Educational

Honoring history: Renovations for the historic Wiley Elementary School

For the first time since opening, the school and site were stripped down to the “bones” and built back to accommodate necessary modern functions while retaining much of the unique historical features.
By Jack Ritchie July 24, 2019
Mass rock and stormwater drainage were a primary concern from the onset of the project. Photo courtesy: Dewberry

Built in 1923, Wiley Elementary School is the oldest continuously used elementary school in Wake County, North Carolina. For the first time since opening, the school and site were stripped down to the “bones” and built back to accommodate necessary modern functions while retaining much of the unique historical features. We also had to design the MEP systems and structural elements around a new addition that nearly doubles the school’s footprint. My role has been in the planning, programming, and site design for the project where our team has been challenged by multiple design, planning, and permitting obstacles.

Wiley Elementary School is a magnet school that specializes in foreign languages. Photo courtesy: Dewberry

Historic Preservation: Not Your Typical Project

Unlike a new construction project that is essentially a clean slate, historic sites up the ante on any project work from historical sensitivity, permitting, retrofitting old systems, and meshing new and existing work.

We knew that all eyes would be on this project from start to finish. Many people on the project had an emotional connection as alumni, long-time neighbors, and passionate Wake County School System employees.  Additionally, many historical features such as the wooden floors, high ceilings, and large windows needed to be carefully preserved or replaced with modern equivalents. There were so many irreplaceable items to be aware of such as the specimen-sized oak trees, the stone wall that encircled the site, and the original slate chalkboards that were uncovered during the demolition work inside the building. Special care went into preserving these items and minimizing the impact of construction.

Mass rock and stormwater drainage were a primary concern from the onset of the project. Photo courtesy: Dewberry

From the early stages of design, there were concerns about encountering mass rock when excavating for the new addition foundations and how stormwater runoff would be handled. We put an emphasis on grading, drainage, and many other elements that would have to go through stringent city and state permitting. On top of that, we were asked to design for an elementary school program whose parameters were written for modern elementary schools on sites fifteen to twenty acres in size. Wiley Elementary sits on six acres and surrounded by streets on all sides.

One of the marquee wins for this project was in overcoming some complex storm drainage issues to save the client nearly half a million dollars. We relocated all storm drainage onsite so we didn’t have to excavate the streets or demo historical stone walls, which would have led to massive utility relocation and been extremely expensive. Our final design was a win-win for everyone because we were able to avoid street closures that could have lasted from four to six months and kept the school from having to pay for offsite improvements with money that was set aside strictly for rebuilding the school.

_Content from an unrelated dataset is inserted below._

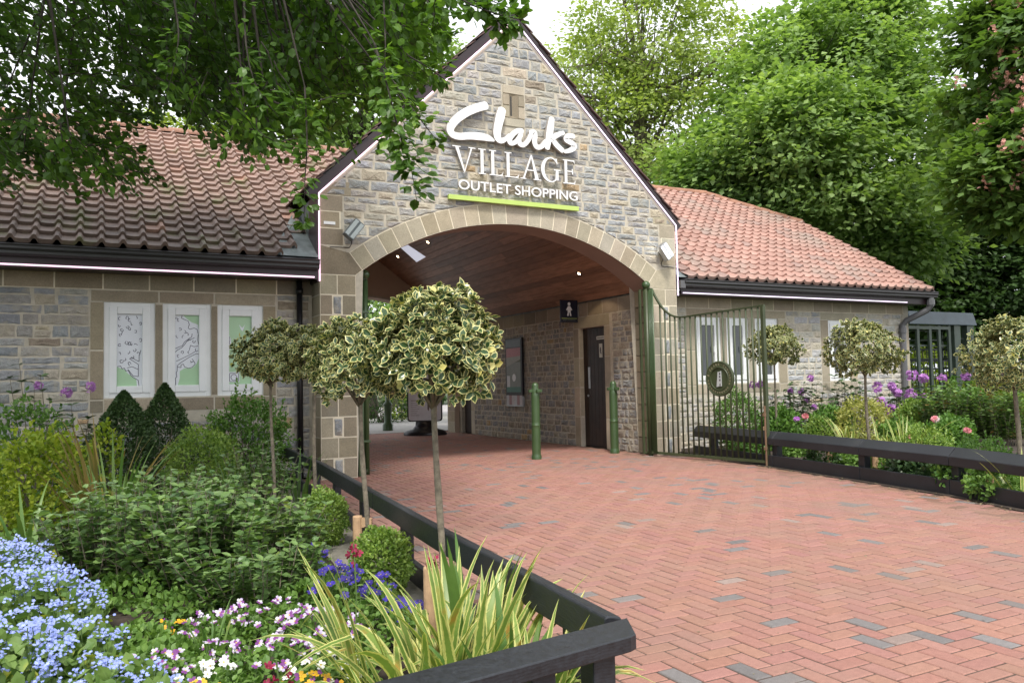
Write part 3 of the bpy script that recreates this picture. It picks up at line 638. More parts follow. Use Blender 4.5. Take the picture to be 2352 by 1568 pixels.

Our stormwater design uses two sand filter structures that are buried on the site to treat for nitrogen runoff and filter stormwater underground. Photo courtesy: Dewberry

Finishing the Drill

The project is still ongoing and we’re deeply involved in the construction administration portion of the project at this time. Substantial completion is expected in early 2020. We will have touched every corner of this site and are proud to help keep the school as an integral piece of the community. We continue to consider the satisfaction of the community, school, and city of Raleigh in everything we do.